De repente, a primera hora de la tarde recibes una llamada desde prisión. Es tu cliente estrella. Ese que pillaron en una operación contra los coleccionables de los quioscos, y te pide que vayas a verlo urgentemente. Necesita contarte un detalle esencial de cara a la vista de mañana, así que cuelgas, imprimes el pase, reorganizas agenda, llamas al cansino de las 19.00, te inventas una excusa (casi siempre es algo relativo a la mecánica del coche o algún detenido imaginario) y sales pitando para el centro penitenciario como alma que lleva el diablo.

Allí estás tú, bajo un sol abrasador, expediente en mano y desconectado del mundanal ruido, convencido de estar haciendo lo correcto. Entras en el edificio primorosamente decorado y perfumado, y te acreditas en la garita de control. Debes atravesar dos puertas de seguridad, y acto seguido aparece ante ti una pasarela con una ligera elevación curvada que desciende suavemente tras alcanzar la cúspide, de modo que al recorrerla y acercarte a la otra parte vislumbras el final de la rampa. Al otro lado existe otro control, el penúltimo antes de encontrarte cara a cara con el cliente, cristal mediante.

Pues allí iba yo, adivinando a contraluz una garita acristalada y vacía. No había ningún funcionario o, al menos, no se distinguía su silueta en el lugar dónde debería estar. Llegué al otro lado, me limpié el vaho de las gafas y pegué la nariz al cristal. Efectivamente, allí no había nadie. Vacío. Escuchas una televisión pero no ves ni un alma. Llamé al timbre, esperé cinco minutos de cortesía y golpeé tímidamente el cristal con los nudillos. Nada. Pasado el tiempo volví a golpear y esta vez sí, para mi sorpresa, entre la penumbra, se movió un cuerpo que siempre había estado allí, repanchingado en la silla viendo Sálvame. Se impulsó con la pierna contra la mesa girando sobre sí, me miró como quien mira al infinito, y, sin inmutarse, alargó un palo para presionar el botón que abría la verja. Impresionante, ni siquiera se levantó. Qué oda al esfuerzo y al deber cumplido. Qué monumento a la agilidad y la eficacia. Qué historia tan real y más común de lo deseable.

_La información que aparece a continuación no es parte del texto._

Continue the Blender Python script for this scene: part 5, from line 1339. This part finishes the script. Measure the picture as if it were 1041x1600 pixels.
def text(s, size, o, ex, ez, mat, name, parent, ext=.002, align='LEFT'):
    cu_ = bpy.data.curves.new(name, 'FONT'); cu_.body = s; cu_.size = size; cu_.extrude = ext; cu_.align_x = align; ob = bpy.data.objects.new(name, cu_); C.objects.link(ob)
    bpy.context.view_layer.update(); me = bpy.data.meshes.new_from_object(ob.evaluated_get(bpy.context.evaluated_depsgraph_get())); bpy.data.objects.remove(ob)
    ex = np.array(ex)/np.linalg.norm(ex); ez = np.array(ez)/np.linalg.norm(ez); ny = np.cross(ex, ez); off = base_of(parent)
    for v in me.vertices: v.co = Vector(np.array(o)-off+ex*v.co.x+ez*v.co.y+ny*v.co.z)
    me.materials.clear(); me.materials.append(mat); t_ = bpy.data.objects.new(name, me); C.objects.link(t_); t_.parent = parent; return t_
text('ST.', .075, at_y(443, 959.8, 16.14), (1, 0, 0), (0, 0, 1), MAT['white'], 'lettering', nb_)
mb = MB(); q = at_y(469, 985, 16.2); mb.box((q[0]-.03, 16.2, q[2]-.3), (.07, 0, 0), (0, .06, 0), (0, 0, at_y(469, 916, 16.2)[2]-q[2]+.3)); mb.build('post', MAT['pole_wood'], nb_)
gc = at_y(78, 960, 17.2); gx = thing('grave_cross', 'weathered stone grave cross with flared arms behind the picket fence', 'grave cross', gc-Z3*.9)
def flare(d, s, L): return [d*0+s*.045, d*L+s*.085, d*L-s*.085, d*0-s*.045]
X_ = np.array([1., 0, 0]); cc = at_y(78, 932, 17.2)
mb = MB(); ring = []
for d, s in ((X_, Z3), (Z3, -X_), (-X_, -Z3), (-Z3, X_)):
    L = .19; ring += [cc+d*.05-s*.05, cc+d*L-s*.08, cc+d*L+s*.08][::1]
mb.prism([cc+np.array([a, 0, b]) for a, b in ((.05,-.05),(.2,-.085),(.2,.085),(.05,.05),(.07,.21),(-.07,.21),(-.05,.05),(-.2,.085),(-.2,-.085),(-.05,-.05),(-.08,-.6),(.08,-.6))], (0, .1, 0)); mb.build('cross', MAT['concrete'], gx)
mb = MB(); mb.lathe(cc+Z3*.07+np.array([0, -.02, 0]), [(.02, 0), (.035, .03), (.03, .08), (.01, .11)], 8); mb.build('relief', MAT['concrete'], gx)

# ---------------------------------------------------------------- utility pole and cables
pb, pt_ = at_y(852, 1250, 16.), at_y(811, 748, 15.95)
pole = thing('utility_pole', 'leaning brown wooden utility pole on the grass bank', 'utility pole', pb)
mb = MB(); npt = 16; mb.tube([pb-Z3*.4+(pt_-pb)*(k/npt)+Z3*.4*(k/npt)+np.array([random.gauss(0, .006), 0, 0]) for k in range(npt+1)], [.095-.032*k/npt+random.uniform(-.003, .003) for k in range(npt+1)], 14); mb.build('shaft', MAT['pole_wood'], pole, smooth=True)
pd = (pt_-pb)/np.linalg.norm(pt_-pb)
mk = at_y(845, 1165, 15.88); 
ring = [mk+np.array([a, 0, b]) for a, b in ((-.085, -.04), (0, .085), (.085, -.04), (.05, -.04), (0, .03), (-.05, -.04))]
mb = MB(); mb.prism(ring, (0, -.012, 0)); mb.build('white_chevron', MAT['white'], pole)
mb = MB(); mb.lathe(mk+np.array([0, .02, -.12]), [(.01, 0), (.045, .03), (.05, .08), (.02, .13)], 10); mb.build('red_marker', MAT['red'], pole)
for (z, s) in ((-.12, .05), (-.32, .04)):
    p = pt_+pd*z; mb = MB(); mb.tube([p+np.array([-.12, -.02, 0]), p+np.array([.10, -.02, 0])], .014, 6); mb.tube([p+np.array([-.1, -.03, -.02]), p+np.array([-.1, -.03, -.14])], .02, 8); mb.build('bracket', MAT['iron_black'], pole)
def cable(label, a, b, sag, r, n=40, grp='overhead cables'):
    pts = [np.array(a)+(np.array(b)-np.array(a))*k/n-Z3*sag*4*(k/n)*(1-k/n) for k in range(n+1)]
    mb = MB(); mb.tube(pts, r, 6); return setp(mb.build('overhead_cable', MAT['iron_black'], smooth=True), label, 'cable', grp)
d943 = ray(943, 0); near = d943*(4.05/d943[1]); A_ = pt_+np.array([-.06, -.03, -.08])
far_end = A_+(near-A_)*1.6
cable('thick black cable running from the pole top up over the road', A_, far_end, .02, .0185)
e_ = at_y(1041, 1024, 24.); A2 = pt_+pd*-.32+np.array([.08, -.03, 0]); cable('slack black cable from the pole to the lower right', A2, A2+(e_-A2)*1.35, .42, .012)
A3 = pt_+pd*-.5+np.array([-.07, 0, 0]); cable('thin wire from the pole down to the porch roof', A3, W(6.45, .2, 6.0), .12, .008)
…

El cliente me contó su confidencia, que para colmo no era para tanto. Ni me desveló los números de las cuentas bancarias de la mafia calabresa, ni dónde estaba enterrado el cadáver de Jimmy Hoffa.

No paraba de darle vueltas al asunto mientras pagaba el peaje de vuelta. A la desidia del funcionario, no al cadáver de Hoffa. Por un momento imaginé a aquel tío del palo trabajando en plan autónomo, levantándose cada día para ganarse el pan sin saber si llegará a final de mes, aguantando los desplantes de lo público, esperando como todos, soportando a propios y extraños. No duraría ni dos días en el ámbito privado, concluí.

Cuando detecto chulería o displicencia en un funcionario, como si me perdonasen la vida, respiro hondo, analizo el enfrentamiento y siempre llego a la misma conclusión: le supongo en mi lugar y no dudo que se iría con el rabo entre las piernas, cabizbajo y contrariado. Pero nosotros no. Nosotros tiramos de inventiva y educación, no reculamos, no nos damos la vuelta, no aceptamos una excusa barata por respuesta, no volvemos mañana. Antes que eso invocamos lo que sea para cumplir con lo que hemos venido a hacer, pedimos hablar con quien sea, llame a su jefe es muy socorrido, decimos que tenemos a la suegra esperando en el coche o el pescado en el horno. Lo que haga falta, porque sabemos que un holgazán o un chulo no son obstáculo suficiente para torcer nuestra voluntad.

Ni están todos los que son, ni son todos los que están. Pero ese tipo de funcionarios viven convencidos de que estar allí es lo más placentero que pueden hacer con su existencia, aunque olvidan algo: cuando un ciudadano acude a cualquier organismo tiene una sola intención, y no es otra que salir de allí lo antes posible para dedicarse a lo que realmente le importa. Que será cualquier cosa, menos pasar la vida perdiendo el tiempo con un palo en una mano y tocándose las narices con la otra.